**WHAT YOU HAVE TO DO**
Without the pictures, output the records below word for word.

**SOURCE DATA**
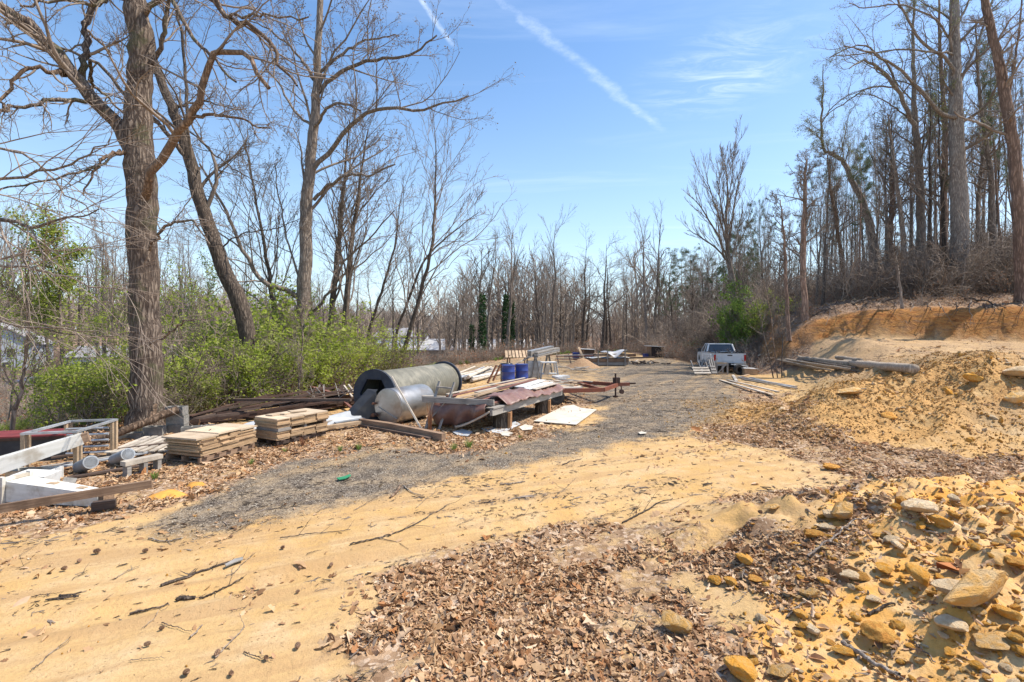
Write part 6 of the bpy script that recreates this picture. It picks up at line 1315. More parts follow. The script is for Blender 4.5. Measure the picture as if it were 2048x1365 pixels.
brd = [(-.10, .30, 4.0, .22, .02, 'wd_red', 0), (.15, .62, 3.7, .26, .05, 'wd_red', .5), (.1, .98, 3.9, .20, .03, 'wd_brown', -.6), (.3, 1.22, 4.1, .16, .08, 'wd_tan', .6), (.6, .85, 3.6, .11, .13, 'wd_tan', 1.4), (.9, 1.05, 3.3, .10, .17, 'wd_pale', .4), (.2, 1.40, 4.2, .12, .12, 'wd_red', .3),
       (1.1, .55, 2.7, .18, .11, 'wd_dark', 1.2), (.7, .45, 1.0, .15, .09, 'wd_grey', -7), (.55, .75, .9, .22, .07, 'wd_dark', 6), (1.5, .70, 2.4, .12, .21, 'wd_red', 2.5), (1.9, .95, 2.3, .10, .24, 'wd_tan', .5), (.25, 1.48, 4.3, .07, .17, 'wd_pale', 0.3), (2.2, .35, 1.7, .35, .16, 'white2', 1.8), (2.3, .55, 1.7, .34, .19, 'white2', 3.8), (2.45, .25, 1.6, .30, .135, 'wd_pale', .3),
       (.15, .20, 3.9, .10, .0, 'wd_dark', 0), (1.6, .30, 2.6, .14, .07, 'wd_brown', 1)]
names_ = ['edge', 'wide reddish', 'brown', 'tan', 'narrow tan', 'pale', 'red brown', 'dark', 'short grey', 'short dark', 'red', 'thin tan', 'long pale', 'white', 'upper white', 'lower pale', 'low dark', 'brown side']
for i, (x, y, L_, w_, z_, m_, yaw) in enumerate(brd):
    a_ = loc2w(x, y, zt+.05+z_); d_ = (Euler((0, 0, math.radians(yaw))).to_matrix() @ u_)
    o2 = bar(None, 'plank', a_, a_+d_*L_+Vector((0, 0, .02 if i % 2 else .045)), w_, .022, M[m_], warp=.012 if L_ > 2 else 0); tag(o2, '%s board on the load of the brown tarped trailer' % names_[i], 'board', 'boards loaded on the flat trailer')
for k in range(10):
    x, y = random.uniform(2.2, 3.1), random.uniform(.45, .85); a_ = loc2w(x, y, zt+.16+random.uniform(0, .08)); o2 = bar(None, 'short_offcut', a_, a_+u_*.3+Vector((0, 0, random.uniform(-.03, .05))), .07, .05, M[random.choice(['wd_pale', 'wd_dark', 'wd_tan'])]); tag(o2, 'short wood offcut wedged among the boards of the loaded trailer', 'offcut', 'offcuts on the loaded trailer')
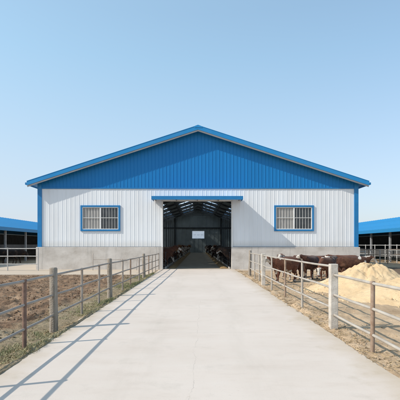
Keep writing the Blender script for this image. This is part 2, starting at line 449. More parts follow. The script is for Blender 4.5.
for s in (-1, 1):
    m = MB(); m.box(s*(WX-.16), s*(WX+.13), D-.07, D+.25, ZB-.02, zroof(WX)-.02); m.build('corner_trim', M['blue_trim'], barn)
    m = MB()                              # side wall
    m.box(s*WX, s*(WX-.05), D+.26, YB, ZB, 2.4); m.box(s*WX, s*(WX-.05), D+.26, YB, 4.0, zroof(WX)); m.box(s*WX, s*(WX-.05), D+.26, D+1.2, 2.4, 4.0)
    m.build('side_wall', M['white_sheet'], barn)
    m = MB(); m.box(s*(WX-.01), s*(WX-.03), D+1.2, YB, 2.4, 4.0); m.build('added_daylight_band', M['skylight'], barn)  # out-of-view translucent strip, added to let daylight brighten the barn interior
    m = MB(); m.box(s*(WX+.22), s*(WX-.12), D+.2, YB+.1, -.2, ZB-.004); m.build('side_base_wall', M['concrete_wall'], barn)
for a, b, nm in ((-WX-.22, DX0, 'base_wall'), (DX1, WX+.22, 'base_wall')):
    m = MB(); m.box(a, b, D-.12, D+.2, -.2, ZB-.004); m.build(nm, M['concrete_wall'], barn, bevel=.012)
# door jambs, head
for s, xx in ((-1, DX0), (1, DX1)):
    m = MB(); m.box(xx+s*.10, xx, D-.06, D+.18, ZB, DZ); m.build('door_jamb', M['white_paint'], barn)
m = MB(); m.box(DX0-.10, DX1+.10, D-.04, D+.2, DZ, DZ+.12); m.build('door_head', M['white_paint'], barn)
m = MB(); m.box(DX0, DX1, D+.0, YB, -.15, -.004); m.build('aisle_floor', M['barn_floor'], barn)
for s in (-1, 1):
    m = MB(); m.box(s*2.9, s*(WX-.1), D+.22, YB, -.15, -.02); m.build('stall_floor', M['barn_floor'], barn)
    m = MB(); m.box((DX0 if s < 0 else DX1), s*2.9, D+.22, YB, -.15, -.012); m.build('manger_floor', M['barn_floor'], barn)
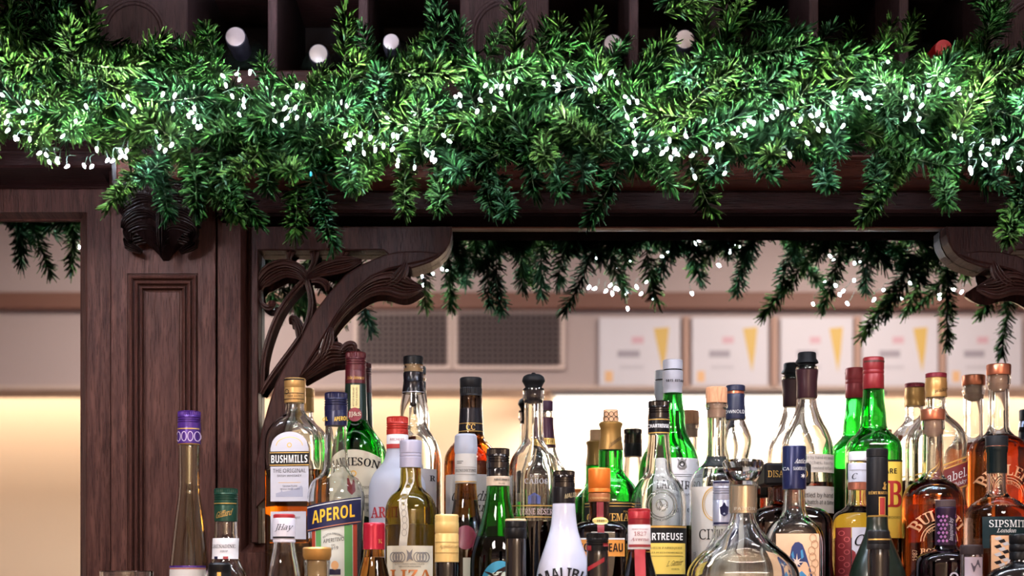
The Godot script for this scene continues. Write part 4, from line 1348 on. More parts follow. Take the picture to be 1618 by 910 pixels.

**OUTPUT FOR THIS TASK**
Write part 6 of the bpy script that recreates this picture. It picks up at line 1315. More parts follow. The script is for Blender 4.5. Measure the picture as if it were 2048x1365 pixels.
brd = [(-.10, .30, 4.0, .22, .02, 'wd_red', 0), (.15, .62, 3.7, .26, .05, 'wd_red', .5), (.1, .98, 3.9, .20, .03, 'wd_brown', -.6), (.3, 1.22, 4.1, .16, .08, 'wd_tan', .6), (.6, .85, 3.6, .11, .13, 'wd_tan', 1.4), (.9, 1.05, 3.3, .10, .17, 'wd_pale', .4), (.2, 1.40, 4.2, .12, .12, 'wd_red', .3),
       (1.1, .55, 2.7, .18, .11, 'wd_dark', 1.2), (.7, .45, 1.0, .15, .09, 'wd_grey', -7), (.55, .75, .9, .22, .07, 'wd_dark', 6), (1.5, .70, 2.4, .12, .21, 'wd_red', 2.5), (1.9, .95, 2.3, .10, .24, 'wd_tan', .5), (.25, 1.48, 4.3, .07, .17, 'wd_pale', 0.3), (2.2, .35, 1.7, .35, .16, 'white2', 1.8), (2.3, .55, 1.7, .34, .19, 'white2', 3.8), (2.45, .25, 1.6, .30, .135, 'wd_pale', .3),
       (.15, .20, 3.9, .10, .0, 'wd_dark', 0), (1.6, .30, 2.6, .14, .07, 'wd_brown', 1)]
names_ = ['edge', 'wide reddish', 'brown', 'tan', 'narrow tan', 'pale', 'red brown', 'dark', 'short grey', 'short dark', 'red', 'thin tan', 'long pale', 'white', 'upper white', 'lower pale', 'low dark', 'brown side']
for i, (x, y, L_, w_, z_, m_, yaw) in enumerate(brd):
    a_ = loc2w(x, y, zt+.05+z_); d_ = (Euler((0, 0, math.radians(yaw))).to_matrix() @ u_)
    o2 = bar(None, 'plank', a_, a_+d_*L_+Vector((0, 0, .02 if i % 2 else .045)), w_, .022, M[m_], warp=.012 if L_ > 2 else 0); tag(o2, '%s board on the load of the brown tarped trailer' % names_[i], 'board', 'boards loaded on the flat trailer')
for k in range(10):
    x, y = random.uniform(2.2, 3.1), random.uniform(.45, .85); a_ = loc2w(x, y, zt+.16+random.uniform(0, .08)); o2 = bar(None, 'short_offcut', a_, a_+u_*.3+Vector((0, 0, random.uniform(-.03, .05))), .07, .05, M[random.choice(['wd_pale', 'wd_dark', 'wd_tan'])]); tag(o2, 'short wood offcut wedged among the boards of the loaded trailer', 'offcut', 'offcuts on the loaded trailer')
Keep writing the Blender script for this image. This is part 2, starting at line 449. More parts follow. The script is for Blender 4.5.
for s in (-1, 1):
    m = MB(); m.box(s*(WX-.16), s*(WX+.13), D-.07, D+.25, ZB-.02, zroof(WX)-.02); m.build('corner_trim', M['blue_trim'], barn)
    m = MB()                              # side wall
    m.box(s*WX, s*(WX-.05), D+.26, YB, ZB, 2.4); m.box(s*WX, s*(WX-.05), D+.26, YB, 4.0, zroof(WX)); m.box(s*WX, s*(WX-.05), D+.26, D+1.2, 2.4, 4.0)
    m.build('side_wall', M['white_sheet'], barn)
    m = MB(); m.box(s*(WX-.01), s*(WX-.03), D+1.2, YB, 2.4, 4.0); m.build('added_daylight_band', M['skylight'], barn)  # out-of-view translucent strip, added to let daylight brighten the barn interior
    m = MB(); m.box(s*(WX+.22), s*(WX-.12), D+.2, YB+.1, -.2, ZB-.004); m.build('side_base_wall', M['concrete_wall'], barn)
for a, b, nm in ((-WX-.22, DX0, 'base_wall'), (DX1, WX+.22, 'base_wall')):
    m = MB(); m.box(a, b, D-.12, D+.2, -.2, ZB-.004); m.build(nm, M['concrete_wall'], barn, bevel=.012)
# door jambs, head
for s, xx in ((-1, DX0), (1, DX1)):
    m = MB(); m.box(xx+s*.10, xx, D-.06, D+.18, ZB, DZ); m.build('door_jamb', M['white_paint'], barn)
m = MB(); m.box(DX0-.10, DX1+.10, D-.04, D+.2, DZ, DZ+.12); m.build('door_head', M['white_paint'], barn)
m = MB(); m.box(DX0, DX1, D+.0, YB, -.15, -.004); m.build('aisle_floor', M['barn_floor'], barn)
for s in (-1, 1):
    m = MB(); m.box(s*2.9, s*(WX-.1), D+.22, YB, -.15, -.02); m.build('stall_floor', M['barn_floor'], barn)
    m = MB(); m.box((DX0 if s < 0 else DX1), s*2.9, D+.22, YB, -.15, -.012); m.build('manger_floor', M['barn_floor'], barn)
The Godot script for this scene continues. Write part 4, from line 1348 on. More parts follow. Take the picture to be 1618 by 910 pixels.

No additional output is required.